Attualizzando sul piano pratico l’argomento, Tito sottolineava il valore morale e culturale dell’arte e la necessità di inventari e di cataloghi delle opere d’arte, per una consapevole ed efficace conservazione nei luoghi della loro originaria destinazione; nello stesso tempo, auspicava una stretta e leale collaborazione della componente ecclesiastica con le Autorità statali preposte alla tutela, per garantire interventi conservativi secondo la legittima teoria e pratica del restauro di fondamento tecnico-scientifico.

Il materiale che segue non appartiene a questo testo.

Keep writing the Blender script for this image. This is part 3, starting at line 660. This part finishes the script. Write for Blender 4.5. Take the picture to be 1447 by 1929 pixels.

L’ultimo scritto di Tito su “Annali…” è del 2014 e reca un titolo già di per sé eloquente: Santino sì santino no. Qui si manifesta a tutto tondo la vis polemica di Tito, brillante scrittore dei ricordi dei sentimenti affettuosi, soprattutto quelli dell’infanzia, e delle ragioni dell’attualità. Parlando dei santini, osserva:
«Gli sono legato misteriosamente con un filo sotterraneo […]. In maniera sottile, quasi furtiva, [scil. il santino] riesce ancora a insinuarsi anche nella più aggiornata cultura figurativa o teologica, per carpirmi una sia pur minima attenzione e, ancora più subdolamente, scampoli di emozioni. Però nelle mie decise prese di posizione contro la paccottiglia che si mette nelle chiese, il santino diventa il termine di paragone più offensivo che abbia mai trovato. Nel passaggio dalla mentalità devozionale seminaristica per le immagini alla coscienza professionale dell’artista, il santino galleggia davanti a me come una vergogna […]. Santino sta per irredimibile squalifica, sotto il profilo artistico […].».
In conclusione, Tito ha trattato questo spinoso argomento con equilibrata partecipazione, distinguendo le ragioni della vocazione da quelle della professione, i moti del cuore, la dolcezza dei ricordi e gli affetti dell’anima dalle esigenze oggettive dell’estetica, soprattutto se ispirata da temi religiosi; questa, agli occhi “illuminati” di Tito, non poteva appiattirsi su scontati ed esausti linearismi del passato, ancor più insignificanti per chi, come lui, è stato poetico interprete delle possibilità simboliche delle figure geometriche nella scultura.